3
votes

I have identical table on master and slave. Both have many columns with price among them. Is there any possibility to set individual values for price column in slave so that replication won't overwrites them?

Our system works in many countries that have individual prices, but we would also like to share some common data from the central database.

I though up some solutions:

  • Extract all country specific columns to other tables that won't be replicated.
  • This would require a lot of changes in our source code.
  • Create some proxy database with only common shared columns that will replicate from master and then set it as master to country based database with full column definition.
  • It looks ugly to me.

Is there something better? I would appreciate any help.

3

3 Answers

0
votes

I really don't think replication is designed to do "almost-replication" like you're asking. I don't think you can replicate just part of a table.

Your first solution sounds the most reasonable to me.

In general, I'd come up with a software solution that works with no replication, or with all tables being replicated. Then add replication in production to add redundancy or performance. Anything else sounds like it'll be pretty complex to develop and test.

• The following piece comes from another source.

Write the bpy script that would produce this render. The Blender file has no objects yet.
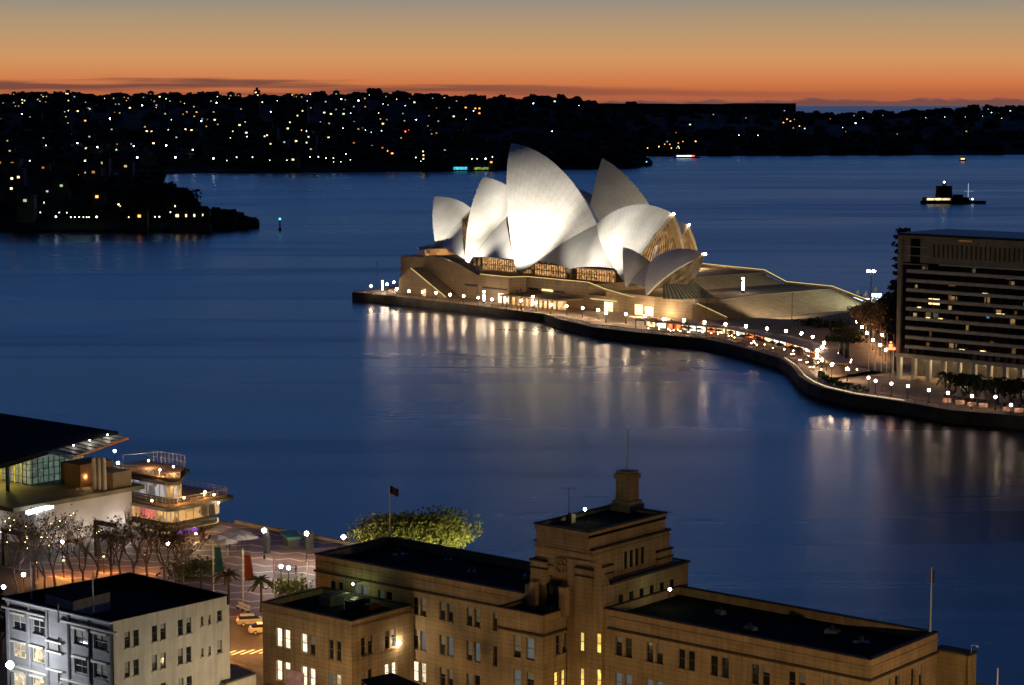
import bpy, math, random
from math import sin, cos, pi, radians, sqrt, atan2, acos
from mathutils import Vector, Matrix, noise

random.seed(7)
SC = bpy.context.scene
COL = SC.collection

def lin(r, g, b):
    f = lambda c: (c / 255.0 / 12.92) if c <= 10.3 else ((c / 255.0 + 0.055) / 1.055) ** 2.4
    return (f(r), f(g), f(b), 1.0)

# ------------------------------------------------------------------ camera
CAM_H, FOC = 86.0, 2100.0
PITCH = math.atan((342.5 - 101.0) / FOC)
cam_d = bpy.data.cameras.new("camera")
cam_d.sensor_width = 36.0
cam_d.lens = 36.0 * FOC / 1024.0
cam_d.clip_start = 1.0
cam_d.clip_end = 80000.0
cam = bpy.data.objects.new("camera", cam_d)
COL.objects.link(cam)
cam.location = (0, 0, CAM_H)
cam.rotation_euler = (pi / 2 - PITCH, 0, 0)
SC.camera = cam

# ------------------------------------------------------------------ render look
SC.view_settings.view_transform = 'Standard'
SC.view_settings.look = 'None'
SC.view_settings.gamma = 1.0
SC.view_settings.exposure = 0.0
SC.view_settings.use_curve_mapping = False
SC.cycles.use_denoising = True
SC.cycles.max_bounces = 5
SC.cycles.diffuse_bounces = 2
SC.cycles.glossy_bounces = 3
SC.cycles.sample_clamp_indirect = 3.0
SC.cycles.caustics_reflective = False
SC.cycles.caustics_refractive = False

# ------------------------------------------------------------------ dusk sky
wd = bpy.data.worlds.new("World")
SC.world = wd
wd.use_nodes = True
NT = wd.node_tree
NT.nodes.clear()
def wn(t, **k):
    n = NT.nodes.new(t)
    for a, b in k.items(): setattr(n, a, b)
    return n
def wm(op, a, b=None, clamp=False):
    n = wn('ShaderNodeMath', operation=op, use_clamp=clamp)
    for i, v in enumerate((a, b)):
        if v is None: continue
        if isinstance(v, (int, float)): n.inputs[i].default_value = v
        else: NT.links.new(v, n.inputs[i])
    return n.outputs[0]
def wramp(fac, stops):
    n = wn('ShaderNodeValToRGB')
    el = n.color_ramp.elements
    el[0].position, el[0].color = stops[0]
    el[1].position, el[1].color = stops[1]
    for p, c in stops[2:]:
        e = el.new(p); e.color = c
    NT.links.new(fac, n.inputs[0])
    return n.outputs[0]
def wmix(f, a, b):
    n = wn('ShaderNodeMix', data_type='RGBA')
    NT.links.new(f, n.inputs[0])
    for i, v in ((6, a), (7, b)):
        if isinstance(v, tuple): n.inputs[i].default_value = v
        else: NT.links.new(v, n.inputs[i])
    return n.outputs[2]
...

(Me: I'm not exactly a MySQL expert, though I have set up MySQL replication a couple times.)

0
votes

There is a slave-skip-columns patch in Percona Server 5.1. You might want to take a look.

0
votes

This is an old question, but comes up first in Google so I thought this is relevant and useful: https://dev.mysql.com/doc/refman/5.5/en/replication-features-differing-tables.html

In short, if your common columns in a table, on master and on slave, are of the same type and in the same order, then replication works even if there are extra columns at the end on either master or slave. For mismatching data types, there are some rules.